Juan López Vergara
El Evangelio que nuestra madre Iglesia dispone para hoy, revela que Jesús confía su misión únicamente a quienes están dispuestos a amarlo incluso más que a su propia vida, y termina con una significativa anotación eclesial alusiva de la vocación misionera de todos y cada uno de los integrantes de la comunidad (Mt 10, 37-42).
¡Cuestión de prioridades!
La decisión en favor de Jesús debe imponerse: “El que ama a su padre o a su madre más que a mí, no es digno de mí; el que ama a su hijo o a su hija más que a mí, no es digno de mí” (v. 37). La lealtad a Jesús ha de superar cualquier otra, aún la familiar. Es una sorprendente alternativa, pues en tiempos de Jesús, la familia era el grupo social que daba sentido a la vida.
Acoger a Jesús implica hacer una elección radical, hasta en los afectos más significativos, no para abandonarlos, sino para ordenarlos. Sólo quien haga de su relación con Jesús la parte esencial de su vida conseguirá dar a todas las relaciones humanas el sentido y orientación justos.
¡Cuestión de prioridades
La exigencia del nuevo amor
Jesús declara: “El que no toma su cruz y me sigue, no es digno de mí. (v. 38). El desprendimiento de sí mismo y la entrega a Jesús por parte del discípulo implican una medida extrema: ‘Tomar la cruz’. Es una expresión metafórica de la disposición para morir, exigida por Jesús para ser dignos de El.
El tercer dicho sentencia que la vida debe ser conquistada, lo cual acontece cuando la perdemos (véase v. 39). La adhesión a Jesús supone un doble movimiento: ‘perder’ para ‘encontrar’. Esto es verdad en cuanto a la vida y, también, en cuanto a las relaciones humanas: al desligarse de unas, se encuentran otras (compárese Mt 12, 49-50).
La exigencia del nuevo amor precisa que salgamos de nosotros mismos con una nueva orientación: Seguir a Jesús.

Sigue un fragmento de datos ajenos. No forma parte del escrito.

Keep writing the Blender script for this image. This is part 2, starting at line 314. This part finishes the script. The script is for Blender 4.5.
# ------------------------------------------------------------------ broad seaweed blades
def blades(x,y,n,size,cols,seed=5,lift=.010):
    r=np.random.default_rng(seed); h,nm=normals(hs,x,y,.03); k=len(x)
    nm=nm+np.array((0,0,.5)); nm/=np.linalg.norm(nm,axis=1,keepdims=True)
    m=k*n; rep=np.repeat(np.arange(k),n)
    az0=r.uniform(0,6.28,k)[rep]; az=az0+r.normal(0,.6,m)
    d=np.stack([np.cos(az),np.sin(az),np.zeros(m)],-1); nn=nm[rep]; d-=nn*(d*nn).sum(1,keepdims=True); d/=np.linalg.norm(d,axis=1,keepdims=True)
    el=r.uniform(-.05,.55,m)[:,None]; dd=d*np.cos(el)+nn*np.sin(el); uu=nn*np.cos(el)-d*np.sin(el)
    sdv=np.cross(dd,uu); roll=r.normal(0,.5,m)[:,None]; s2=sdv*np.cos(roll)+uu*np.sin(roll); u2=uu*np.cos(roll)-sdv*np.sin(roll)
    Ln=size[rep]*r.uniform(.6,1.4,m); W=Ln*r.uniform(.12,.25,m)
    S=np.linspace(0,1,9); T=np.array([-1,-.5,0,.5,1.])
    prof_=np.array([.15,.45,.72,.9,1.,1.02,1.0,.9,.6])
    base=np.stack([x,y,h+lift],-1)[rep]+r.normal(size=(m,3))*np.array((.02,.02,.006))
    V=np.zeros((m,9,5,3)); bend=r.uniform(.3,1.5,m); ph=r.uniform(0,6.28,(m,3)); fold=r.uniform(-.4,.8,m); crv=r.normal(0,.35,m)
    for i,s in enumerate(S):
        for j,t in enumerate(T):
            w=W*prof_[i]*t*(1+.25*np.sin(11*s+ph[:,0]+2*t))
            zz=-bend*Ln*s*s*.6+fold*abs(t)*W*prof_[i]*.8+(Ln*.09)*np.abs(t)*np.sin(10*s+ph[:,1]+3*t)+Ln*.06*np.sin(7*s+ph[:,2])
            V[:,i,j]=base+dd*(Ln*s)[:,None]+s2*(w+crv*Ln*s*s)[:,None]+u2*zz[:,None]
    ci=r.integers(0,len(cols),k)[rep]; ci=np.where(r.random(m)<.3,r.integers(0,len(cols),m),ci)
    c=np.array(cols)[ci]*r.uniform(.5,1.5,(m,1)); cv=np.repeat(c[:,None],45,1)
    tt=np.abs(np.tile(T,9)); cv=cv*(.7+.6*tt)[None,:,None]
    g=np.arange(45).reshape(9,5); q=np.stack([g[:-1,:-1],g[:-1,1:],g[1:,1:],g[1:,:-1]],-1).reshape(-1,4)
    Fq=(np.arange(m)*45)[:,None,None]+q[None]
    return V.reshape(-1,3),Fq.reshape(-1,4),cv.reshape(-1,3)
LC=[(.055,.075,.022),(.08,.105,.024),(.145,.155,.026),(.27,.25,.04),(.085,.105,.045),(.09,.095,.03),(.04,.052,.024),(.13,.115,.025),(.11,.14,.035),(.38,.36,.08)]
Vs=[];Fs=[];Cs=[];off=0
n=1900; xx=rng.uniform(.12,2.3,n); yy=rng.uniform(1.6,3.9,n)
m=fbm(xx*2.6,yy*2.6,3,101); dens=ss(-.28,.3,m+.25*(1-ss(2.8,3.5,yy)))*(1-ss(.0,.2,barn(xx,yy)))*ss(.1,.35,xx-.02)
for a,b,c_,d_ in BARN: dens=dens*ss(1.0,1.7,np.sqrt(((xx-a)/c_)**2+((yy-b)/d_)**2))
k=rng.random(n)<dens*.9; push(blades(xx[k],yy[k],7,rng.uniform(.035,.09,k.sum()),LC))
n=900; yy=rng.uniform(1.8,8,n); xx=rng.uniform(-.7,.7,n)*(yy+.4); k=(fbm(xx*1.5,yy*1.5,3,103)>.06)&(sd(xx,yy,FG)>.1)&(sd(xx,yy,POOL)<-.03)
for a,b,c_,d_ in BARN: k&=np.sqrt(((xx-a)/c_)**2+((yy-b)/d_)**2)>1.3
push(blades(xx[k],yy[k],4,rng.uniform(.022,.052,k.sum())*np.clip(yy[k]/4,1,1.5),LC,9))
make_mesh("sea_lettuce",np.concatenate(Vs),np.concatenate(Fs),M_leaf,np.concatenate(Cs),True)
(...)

“A uno de estos pequeños, por ser discípulo mío”
El apóstol enviado representa a Jesús que lo envía, como Jesús representa al Padre que lo envió: “Quien los recibe a ustedes me recibe a mí; y quien me recibe a mí, recibe al que me ha enviado” (v. 40). Jesús menciona tres casos: el ‘profeta’, con la encomienda de hablar en nombre de Dios; el ‘justo’, con la recomendación de su conducta; y, los ‘pequeños’, con el título de la preferencia divina (véanse vv. 41-42).
La importancia de los pequeños se manifiesta porque no se extravía ni la más insignificante obra que se haga por ellos “quien diere, aunque no sea más que un vaso de agua fría a uno de estos pequeños, por ser discípulo mío, yo les aseguro que no perderá su recompensa” (v. 42). Jesús enseña que los pequeños tienen el mismo valor que los profetas o los justos por formar parte de la comunidad de discípulos.
El padre Miguel Rodríguez García, biblista ejemplar, maestro de muchas generaciones, aunque luego con esa chispa tan suya, se queje de que le echemos la culpa, nos enseña que esos pobres de espíriu, de quienes Jesús dice que se aventuran bien en la expansión de su proyecto de vida (véase Mt 5, 3), son los pobres de sí mismos, decididos a no ponerse por encima de los demás. En nuestro mundo que nos incita a competir, el pobre de espíritu quiere compartir. ¡Qué preciosa interpretación!
En este pasaje del santo Evangelio se nos revela un amor nuevo, sobrenatural, que nos conduce a amar a nuestros seres más queridos en Jesús y por amor a Jesús.